GIVEN REQUEST: Leave the pictures out, and retype all of the material exactly as written.

■ ■ ■ ■ ■ ■ ■

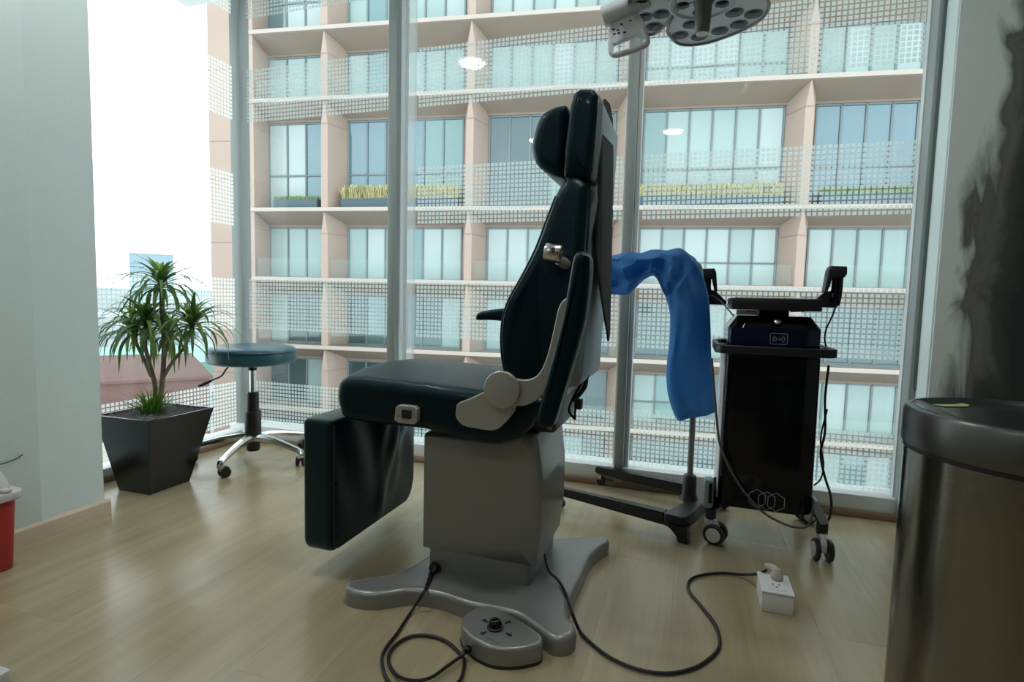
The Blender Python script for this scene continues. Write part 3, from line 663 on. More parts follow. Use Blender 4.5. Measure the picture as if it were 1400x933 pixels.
P=[PYp(224,515,1.85),PYp(236,495,1.87),PYp(255,470,1.89),hd_[2]]; trunk(P,rr(16,.008,.006))
P=[PYp(207,515,1.83),PYp(196,490,1.85),PYp(186,468,1.85),hd_[3]]; trunk(P,rr(16,.008,.006))
P=[PYp(222,500,1.86),PYp(228,480,1.93),hd_[4]]; trunk(P,rr(11,.007,.006))
def leaf(base,az,el,L,W,droop,ma='leaf',seg=9,parent=pp,name='leaf',bmx=None):
    bm=bmx or bmesh.new(); p=base.copy(); h=Vector((math.cos(az),math.sin(az),0)); side=Vector((-h.y,h.x,0)); e=el; rows=[]
    for i in range(seg+1):
        t=i/seg; wd=W*(min(1,.45+t*2.2))*(1-t**3.0)+.0006
        dirv=h*math.cos(e)+Vector((0,0,math.sin(e))); nrm=side.cross(dirv)
        rows.append((bm.verts.new(p+side*wd*.5+nrm*-wd*.12),bm.verts.new(p),bm.verts.new(p-side*wd*.5+nrm*-wd*.12)))
        p=p+dirv*(L/seg); e=max(-1.45,e-droop/seg*(.6+.9*t))
    for i in range(seg):
        for j in range(2): bm.faces.new((rows[i][j],rows[i][j+1],rows[i+1][j+1],rows[i+1][j]))
    if bmx is None: return link(name,bm,ma,parent,sharp=80)
q=random.Random(11)
for hi,(hp_,n,L0) in enumerate(zip(hd_,(62,58,60,50,44),(.200,.215,.215,.20,.19))):
    for k in range(n):
        t=k/n; az=k*2.399+hi; el=1.4-1.6*t+q.uniform(-.15,.2); L=L0*(.66+.48*min(1,t*2.2))*q.uniform(.85,1.15)
        leaf(hp_+Vector((0,0,-.035*t)),az,el,L,q.uniform(.015,.021),1.6+q.uniform(-.7,1.1)+ .4*t,'leafnew' if t<.17 else 'leaf')
bm=bmesh.new()
for k in range(150):
    az=q.uniform(0,2*PI); r=q.uniform(0,.035); leaf(Vector((TX+r*math.cos(az),TY-.01+r*math.sin(az),Hh-.012)),az+q.uniform(-.5,.5),q.uniform(.55,1.5),q.uniform(.08,.155),.0055,q.uniform(.2,1.0),seg=5,bmx=bm)
link('grass_tuft',bm,'grass',pp,sharp=80,kind='stuff',label='bright green grass tuft at the foot of the trunks')
# ================================================================== DRAPED STAND
ds=thing('rolling_stand','black H-base rolling stand with a grey steel pole behind the exam chair','stand',(.04,2.29,0))
ux=Vector((.963,-.267,0)); uy=Vector((.267,.963,0)); c0=Vector((.035,2.285,0))
def fr2(u,v,w_): return c0+ux*u+uy*v+Vector((0,0,w_))
def tap(name,p0,p1,w0,w1,z0a,z1a,z0b,z1b,ma='blackplastic',parent=ds):
    bm=bmesh.new(); d=(p1-p0).normalized(); n=Vector((-d.y,d.x,0)); A=[]; 
    for p,wd,za,zb in ((p0,w0,z0a,z1a),(p1,w1,z0b,z1b)): A.append([bm.verts.new(p+n*s*wd/2+Vector((0,0,z))) for s,z in ((-1,za),(1,za),(1,zb),(-1,zb))])
    for j in range(4): bm.faces.new((A[0][j],A[0][(j+1)%4],A[1][(j+1)%4],A[1][j]))
    bm.faces.new(A[0]); bm.faces.new(A[1]); bmesh.ops.bevel(bm,geom=list(bm.edges),offset=.006,segments=2,affect='EDGES'); return link(name,bm,ma,parent,sharp=50)
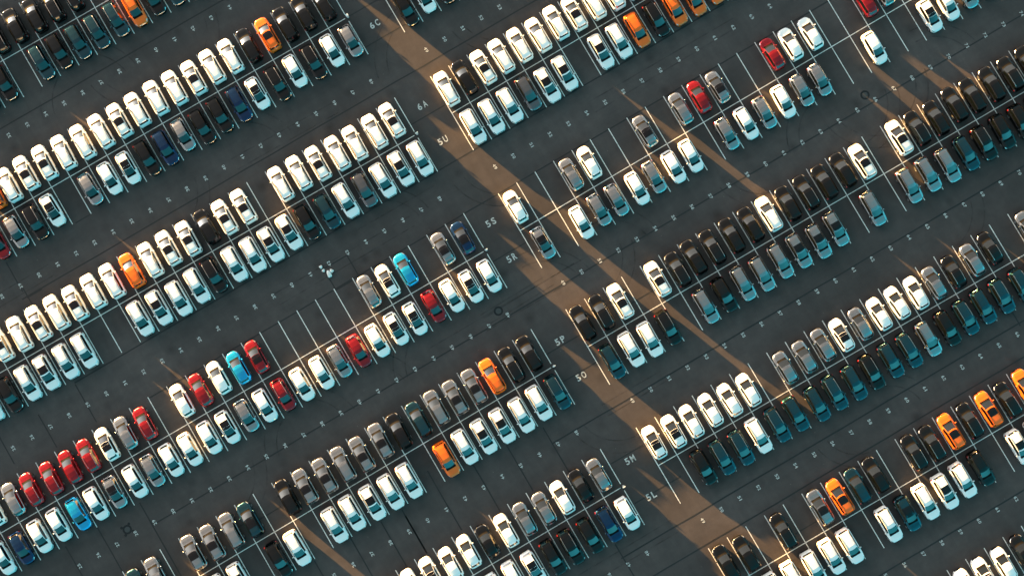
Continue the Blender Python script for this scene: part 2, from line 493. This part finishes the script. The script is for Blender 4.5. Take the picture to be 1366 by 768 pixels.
# ------------------------------------------------------------------ ground
def asphalt():
    m = principled('asphalt', (.04, .04, .04), .85, spec=.35)
    nt = m.node_tree; b = nt.nodes['Principled BSDF']; N = nt.nodes.new; Lk = nt.links.new
    tc = N('ShaderNodeTexCoord')
    def noise(scale, det, rough=.6, st=(1, 1, 1)):
        mp = N('ShaderNodeMapping'); mp.inputs['Scale'].default_value = st
        Lk(tc.outputs['Object'], mp.inputs['Vector'])
        n = N('ShaderNodeTexNoise'); n.inputs['Scale'].default_value = scale; n.inputs['Detail'].default_value = det; n.inputs['Roughness'].default_value = rough
        Lk(mp.outputs[0], n.inputs['Vector']); return n.outputs['Fac']
    def rng(v, a, c, lo, hi):
        r = N('ShaderNodeMapRange'); r.inputs['From Min'].default_value = a; r.inputs['From Max'].default_value = c
        r.inputs['To Min'].default_value = lo; r.inputs['To Max'].default_value = hi; Lk(v, r.inputs['Value']); return r.outputs['Result']
    def mul(a, c):
        x = N('ShaderNodeMath'); x.operation = 'MULTIPLY'; Lk(a, x.inputs[0]); Lk(c, x.inputs[1]); return x.outputs[0]
    big = rng(noise(.06, 5), .3, .7, .76, 1.22)
    mid = rng(noise(.42, 7, .68), .3, .7, .80, 1.18)
    streak = rng(noise(1.1, 5, .6, (1, .08, 1)), .3, .75, .93, 1.10)
    cross = rng(noise(.8, 4, .6, (.06, 1, 1)), .35, .7, .95, 1.06)
    fine = rng(noise(38, 2, .5), .25, .75, .80, 1.2)
    f = mul(mul(mul(big, mid), mul(streak, cross)), fine)
    # oil drips and dark patches
    vo = N('ShaderNodeTexVoronoi'); vo.inputs['Scale'].default_value = .23; Lk(tc.outputs['Object'], vo.inputs['Vector'])
    oil = rng(vo.outputs['Distance'], .02, .20, .62, 1.0)
    f = mul(f, oil)
    v2 = N('ShaderNodeTexVoronoi'); v2.inputs['Scale'].default_value = .55; Lk(tc.outputs['Object'], v2.inputs['Vector'])
    speck = rng(v2.outputs['Distance'], .012, .03, 3.0, 1.0)
    f = mul(f, speck)
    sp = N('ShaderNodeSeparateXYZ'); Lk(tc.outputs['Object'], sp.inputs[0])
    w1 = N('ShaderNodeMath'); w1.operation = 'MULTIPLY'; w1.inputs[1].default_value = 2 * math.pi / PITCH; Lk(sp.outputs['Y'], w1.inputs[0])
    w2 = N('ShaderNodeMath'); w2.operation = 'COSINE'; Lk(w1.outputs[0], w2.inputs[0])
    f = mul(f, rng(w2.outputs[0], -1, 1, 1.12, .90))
    cm = N('ShaderNodeVectorMath'); cm.operation = 'SCALE'; cm.inputs[0].default_value = (.0465, .0378, .0360)
    Lk(f, cm.inputs['Scale']); Lk(cm.outputs[0], b.inputs['Base Color'])
    bp = N('ShaderNodeBump'); bp.inputs['Strength'].default_value = .5; bp.inputs['Distance'].default_value = .006
    Lk(noise(60, 3), bp.inputs['Height']); Lk(bp.outputs[0], b.inputs['Normal'])
    return m
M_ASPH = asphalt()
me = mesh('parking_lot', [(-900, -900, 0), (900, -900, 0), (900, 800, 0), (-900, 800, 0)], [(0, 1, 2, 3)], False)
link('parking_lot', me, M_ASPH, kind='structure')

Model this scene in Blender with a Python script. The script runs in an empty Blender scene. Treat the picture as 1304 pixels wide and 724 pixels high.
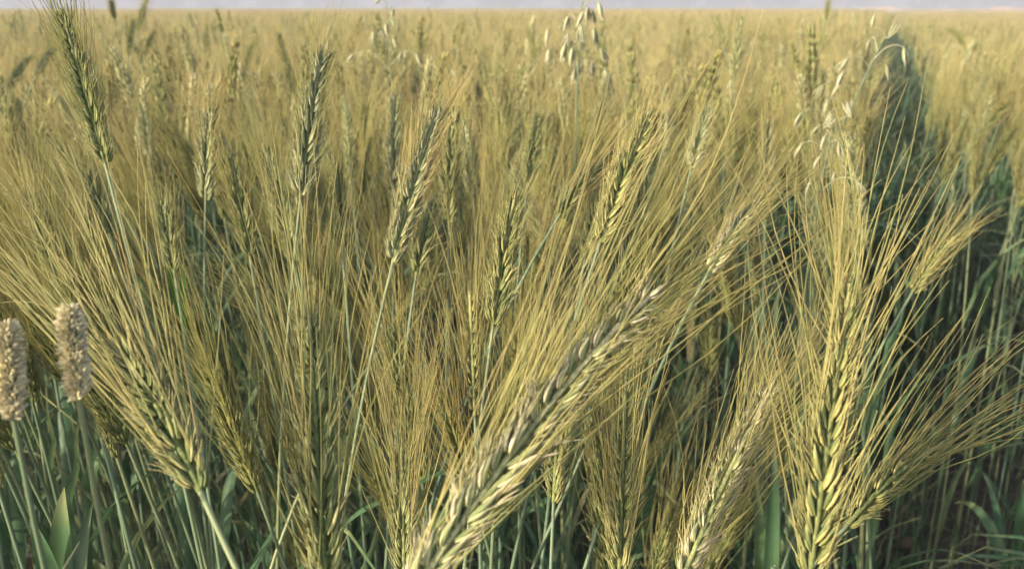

■ ■ ■ ■ ■ ■ ■

FINISHED EXERCISE:
The Blender Python script for this scene continues. Write part 3, from line 663 on. More parts follow. Use Blender 4.5. Measure the picture as if it were 1400x933 pixels.
P=[PYp(224,515,1.85),PYp(236,495,1.87),PYp(255,470,1.89),hd_[2]]; trunk(P,rr(16,.008,.006))
P=[PYp(207,515,1.83),PYp(196,490,1.85),PYp(186,468,1.85),hd_[3]]; trunk(P,rr(16,.008,.006))
P=[PYp(222,500,1.86),PYp(228,480,1.93),hd_[4]]; trunk(P,rr(11,.007,.006))
def leaf(base,az,el,L,W,droop,ma='leaf',seg=9,parent=pp,name='leaf',bmx=None):
    bm=bmx or bmesh.new(); p=base.copy(); h=Vector((math.cos(az),math.sin(az),0)); side=Vector((-h.y,h.x,0)); e=el; rows=[]
    for i in range(seg+1):
        t=i/seg; wd=W*(min(1,.45+t*2.2))*(1-t**3.0)+.0006
        dirv=h*math.cos(e)+Vector((0,0,math.sin(e))); nrm=side.cross(dirv)
        rows.append((bm.verts.new(p+side*wd*.5+nrm*-wd*.12),bm.verts.new(p),bm.verts.new(p-side*wd*.5+nrm*-wd*.12)))
        p=p+dirv*(L/seg); e=max(-1.45,e-droop/seg*(.6+.9*t))
    for i in range(seg):
        for j in range(2): bm.faces.new((rows[i][j],rows[i][j+1],rows[i+1][j+1],rows[i+1][j]))
    if bmx is None: return link(name,bm,ma,parent,sharp=80)
q=random.Random(11)
for hi,(hp_,n,L0) in enumerate(zip(hd_,(62,58,60,50,44),(.200,.215,.215,.20,.19))):
    for k in range(n):
        t=k/n; az=k*2.399+hi; el=1.4-1.6*t+q.uniform(-.15,.2); L=L0*(.66+.48*min(1,t*2.2))*q.uniform(.85,1.15)
        leaf(hp_+Vector((0,0,-.035*t)),az,el,L,q.uniform(.015,.021),1.6+q.uniform(-.7,1.1)+ .4*t,'leafnew' if t<.17 else 'leaf')
bm=bmesh.new()
for k in range(150):
    az=q.uniform(0,2*PI); r=q.uniform(0,.035); leaf(Vector((TX+r*math.cos(az),TY-.01+r*math.sin(az),Hh-.012)),az+q.uniform(-.5,.5),q.uniform(.55,1.5),q.uniform(.08,.155),.0055,q.uniform(.2,1.0),seg=5,bmx=bm)
link('grass_tuft',bm,'grass',pp,sharp=80,kind='stuff',label='bright green grass tuft at the foot of the trunks')
# ================================================================== DRAPED STAND
ds=thing('rolling_stand','black H-base rolling stand with a grey steel pole behind the exam chair','stand',(.04,2.29,0))
ux=Vector((.963,-.267,0)); uy=Vector((.267,.963,0)); c0=Vector((.035,2.285,0))
def fr2(u,v,w_): return c0+ux*u+uy*v+Vector((0,0,w_))
def tap(name,p0,p1,w0,w1,z0a,z1a,z0b,z1b,ma='blackplastic',parent=ds):
    bm=bmesh.new(); d=(p1-p0).normalized(); n=Vector((-d.y,d.x,0)); A=[]; 
    for p,wd,za,zb in ((p0,w0,z0a,z1a),(p1,w1,z0b,z1b)): A.append([bm.verts.new(p+n*s*wd/2+Vector((0,0,z))) for s,z in ((-1,za),(1,za),(1,zb),(-1,zb))])
    for j in range(4): bm.faces.new((A[0][j],A[0][(j+1)%4],A[1][(j+1)%4],A[1][j]))
    bm.faces.new(A[0]); bm.faces.new(A[1]); bmesh.ops.bevel(bm,geom=list(bm.edges),offset=.006,segments=2,affect='EDGES'); return link(name,bm,ma,parent,sharp=50)
Continue the Blender Python script for this scene: part 2, from line 493. This part finishes the script. The script is for Blender 4.5. Take the picture to be 1366 by 768 pixels.
# ------------------------------------------------------------------ ground
def asphalt():
    m = principled('asphalt', (.04, .04, .04), .85, spec=.35)
    nt = m.node_tree; b = nt.nodes['Principled BSDF']; N = nt.nodes.new; Lk = nt.links.new
    tc = N('ShaderNodeTexCoord')
    def noise(scale, det, rough=.6, st=(1, 1, 1)):
        mp = N('ShaderNodeMapping'); mp.inputs['Scale'].default_value = st
        Lk(tc.outputs['Object'], mp.inputs['Vector'])
        n = N('ShaderNodeTexNoise'); n.inputs['Scale'].default_value = scale; n.inputs['Detail'].default_value = det; n.inputs['Roughness'].default_value = rough
        Lk(mp.outputs[0], n.inputs['Vector']); return n.outputs['Fac']
    def rng(v, a, c, lo, hi):
        r = N('ShaderNodeMapRange'); r.inputs['From Min'].default_value = a; r.inputs['From Max'].default_value = c
        r.inputs['To Min'].default_value = lo; r.inputs['To Max'].default_value = hi; Lk(v, r.inputs['Value']); return r.outputs['Result']
    def mul(a, c):
        x = N('ShaderNodeMath'); x.operation = 'MULTIPLY'; Lk(a, x.inputs[0]); Lk(c, x.inputs[1]); return x.outputs[0]
    big = rng(noise(.06, 5), .3, .7, .76, 1.22)
    mid = rng(noise(.42, 7, .68), .3, .7, .80, 1.18)
    streak = rng(noise(1.1, 5, .6, (1, .08, 1)), .3, .75, .93, 1.10)
    cross = rng(noise(.8, 4, .6, (.06, 1, 1)), .35, .7, .95, 1.06)
    fine = rng(noise(38, 2, .5), .25, .75, .80, 1.2)
    f = mul(mul(mul(big, mid), mul(streak, cross)), fine)
    # oil drips and dark patches
    vo = N('ShaderNodeTexVoronoi'); vo.inputs['Scale'].default_value = .23; Lk(tc.outputs['Object'], vo.inputs['Vector'])
    oil = rng(vo.outputs['Distance'], .02, .20, .62, 1.0)
    f = mul(f, oil)
    v2 = N('ShaderNodeTexVoronoi'); v2.inputs['Scale'].default_value = .55; Lk(tc.outputs['Object'], v2.inputs['Vector'])
    speck = rng(v2.outputs['Distance'], .012, .03, 3.0, 1.0)
    f = mul(f, speck)
    sp = N('ShaderNodeSeparateXYZ'); Lk(tc.outputs['Object'], sp.inputs[0])
    w1 = N('ShaderNodeMath'); w1.operation = 'MULTIPLY'; w1.inputs[1].default_value = 2 * math.pi / PITCH; Lk(sp.outputs['Y'], w1.inputs[0])
    w2 = N('ShaderNodeMath'); w2.operation = 'COSINE'; Lk(w1.outputs[0], w2.inputs[0])
    f = mul(f, rng(w2.outputs[0], -1, 1, 1.12, .90))
    cm = N('ShaderNodeVectorMath'); cm.operation = 'SCALE'; cm.inputs[0].default_value = (.0465, .0378, .0360)
    Lk(f, cm.inputs['Scale']); Lk(cm.outputs[0], b.inputs['Base Color'])
    bp = N('ShaderNodeBump'); bp.inputs['Strength'].default_value = .5; bp.inputs['Distance'].default_value = .006
    Lk(noise(60, 3), bp.inputs['Height']); Lk(bp.outputs[0], b.inputs['Normal'])
    return m
M_ASPH = asphalt()
me = mesh('parking_lot', [(-900, -900, 0), (900, -900, 0), (900, 800, 0), (-900, 800, 0)], [(0, 1, 2, 3)], False)
link('parking_lot', me, M_ASPH, kind='structure')

Model this scene in Blender with a Python script. The script runs in an empty Blender scene. Treat the picture as 1304 pixels wide and 724 pixels high.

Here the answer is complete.